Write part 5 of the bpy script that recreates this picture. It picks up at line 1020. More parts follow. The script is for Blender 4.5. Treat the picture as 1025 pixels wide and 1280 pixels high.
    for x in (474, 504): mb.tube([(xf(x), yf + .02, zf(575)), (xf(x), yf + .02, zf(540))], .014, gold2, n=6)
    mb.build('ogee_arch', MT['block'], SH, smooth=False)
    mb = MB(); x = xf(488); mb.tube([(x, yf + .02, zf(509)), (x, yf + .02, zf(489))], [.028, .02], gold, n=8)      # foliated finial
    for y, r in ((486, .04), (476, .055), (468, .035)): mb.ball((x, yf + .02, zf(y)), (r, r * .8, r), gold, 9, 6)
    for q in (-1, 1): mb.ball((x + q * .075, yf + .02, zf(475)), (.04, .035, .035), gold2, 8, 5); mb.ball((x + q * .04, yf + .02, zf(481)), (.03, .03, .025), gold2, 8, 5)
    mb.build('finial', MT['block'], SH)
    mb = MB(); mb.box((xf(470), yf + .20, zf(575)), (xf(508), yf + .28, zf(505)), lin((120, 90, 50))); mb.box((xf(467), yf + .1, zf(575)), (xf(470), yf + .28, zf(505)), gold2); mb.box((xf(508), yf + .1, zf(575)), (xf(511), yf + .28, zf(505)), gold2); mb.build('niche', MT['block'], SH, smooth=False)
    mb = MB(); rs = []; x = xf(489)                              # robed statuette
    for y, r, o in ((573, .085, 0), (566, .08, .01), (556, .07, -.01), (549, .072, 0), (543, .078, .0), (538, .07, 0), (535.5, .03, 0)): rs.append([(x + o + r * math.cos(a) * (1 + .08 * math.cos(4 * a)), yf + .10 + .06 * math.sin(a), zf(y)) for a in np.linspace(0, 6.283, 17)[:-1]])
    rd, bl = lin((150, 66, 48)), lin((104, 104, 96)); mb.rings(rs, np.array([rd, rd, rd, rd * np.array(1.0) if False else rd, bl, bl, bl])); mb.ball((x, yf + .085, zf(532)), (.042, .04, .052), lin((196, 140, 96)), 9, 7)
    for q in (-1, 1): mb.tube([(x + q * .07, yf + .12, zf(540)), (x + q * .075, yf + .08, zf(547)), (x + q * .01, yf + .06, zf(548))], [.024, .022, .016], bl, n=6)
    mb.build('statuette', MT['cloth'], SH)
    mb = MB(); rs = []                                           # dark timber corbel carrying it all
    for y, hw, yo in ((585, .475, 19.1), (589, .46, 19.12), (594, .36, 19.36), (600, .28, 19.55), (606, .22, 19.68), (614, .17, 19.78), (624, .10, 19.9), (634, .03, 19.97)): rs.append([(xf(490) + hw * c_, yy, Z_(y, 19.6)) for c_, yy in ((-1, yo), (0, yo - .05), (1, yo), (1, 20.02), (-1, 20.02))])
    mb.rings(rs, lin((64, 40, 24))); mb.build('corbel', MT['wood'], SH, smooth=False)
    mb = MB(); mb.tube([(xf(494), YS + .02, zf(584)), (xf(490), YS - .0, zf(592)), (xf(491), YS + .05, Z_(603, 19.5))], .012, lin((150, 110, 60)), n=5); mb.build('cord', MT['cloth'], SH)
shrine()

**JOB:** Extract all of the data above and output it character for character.

**COMPLETE RESPONSE:**
Write part 5 of the bpy script that recreates this picture. It picks up at line 1020. More parts follow. The script is for Blender 4.5. Treat the picture as 1025 pixels wide and 1280 pixels high.
    for x in (474, 504): mb.tube([(xf(x), yf + .02, zf(575)), (xf(x), yf + .02, zf(540))], .014, gold2, n=6)
    mb.build('ogee_arch', MT['block'], SH, smooth=False)
    mb = MB(); x = xf(488); mb.tube([(x, yf + .02, zf(509)), (x, yf + .02, zf(489))], [.028, .02], gold, n=8)      # foliated finial
    for y, r in ((486, .04), (476, .055), (468, .035)): mb.ball((x, yf + .02, zf(y)), (r, r * .8, r), gold, 9, 6)
    for q in (-1, 1): mb.ball((x + q * .075, yf + .02, zf(475)), (.04, .035, .035), gold2, 8, 5); mb.ball((x + q * .04, yf + .02, zf(481)), (.03, .03, .025), gold2, 8, 5)
    mb.build('finial', MT['block'], SH)
    mb = MB(); mb.box((xf(470), yf + .20, zf(575)), (xf(508), yf + .28, zf(505)), lin((120, 90, 50))); mb.box((xf(467), yf + .1, zf(575)), (xf(470), yf + .28, zf(505)), gold2); mb.box((xf(508), yf + .1, zf(575)), (xf(511), yf + .28, zf(505)), gold2); mb.build('niche', MT['block'], SH, smooth=False)
    mb = MB(); rs = []; x = xf(489)                              # robed statuette
    for y, r, o in ((573, .085, 0), (566, .08, .01), (556, .07, -.01), (549, .072, 0), (543, .078, .0), (538, .07, 0), (535.5, .03, 0)): rs.append([(x + o + r * math.cos(a) * (1 + .08 * math.cos(4 * a)), yf + .10 + .06 * math.sin(a), zf(y)) for a in np.linspace(0, 6.283, 17)[:-1]])
    rd, bl = lin((150, 66, 48)), lin((104, 104, 96)); mb.rings(rs, np.array([rd, rd, rd, rd * np.array(1.0) if False else rd, bl, bl, bl])); mb.ball((x, yf + .085, zf(532)), (.042, .04, .052), lin((196, 140, 96)), 9, 7)
    for q in (-1, 1): mb.tube([(x + q * .07, yf + .12, zf(540)), (x + q * .075, yf + .08, zf(547)), (x + q * .01, yf + .06, zf(548))], [.024, .022, .016], bl, n=6)
    mb.build('statuette', MT['cloth'], SH)
    mb = MB(); rs = []                                           # dark timber corbel carrying it all
    for y, hw, yo in ((585, .475, 19.1), (589, .46, 19.12), (594, .36, 19.36), (600, .28, 19.55), (606, .22, 19.68), (614, .17, 19.78), (624, .10, 19.9), (634, .03, 19.97)): rs.append([(xf(490) + hw * c_, yy, Z_(y, 19.6)) for c_, yy in ((-1, yo), (0, yo - .05), (1, yo), (1, 20.02), (-1, 20.02))])
    mb.rings(rs, lin((64, 40, 24))); mb.build('corbel', MT['wood'], SH, smooth=False)
    mb = MB(); mb.tube([(xf(494), YS + .02, zf(584)), (xf(490), YS - .0, zf(592)), (xf(491), YS + .05, Z_(603, 19.5))], .012, lin((150, 110, 60)), n=5); mb.build('cord', MT['cloth'], SH)
shrine()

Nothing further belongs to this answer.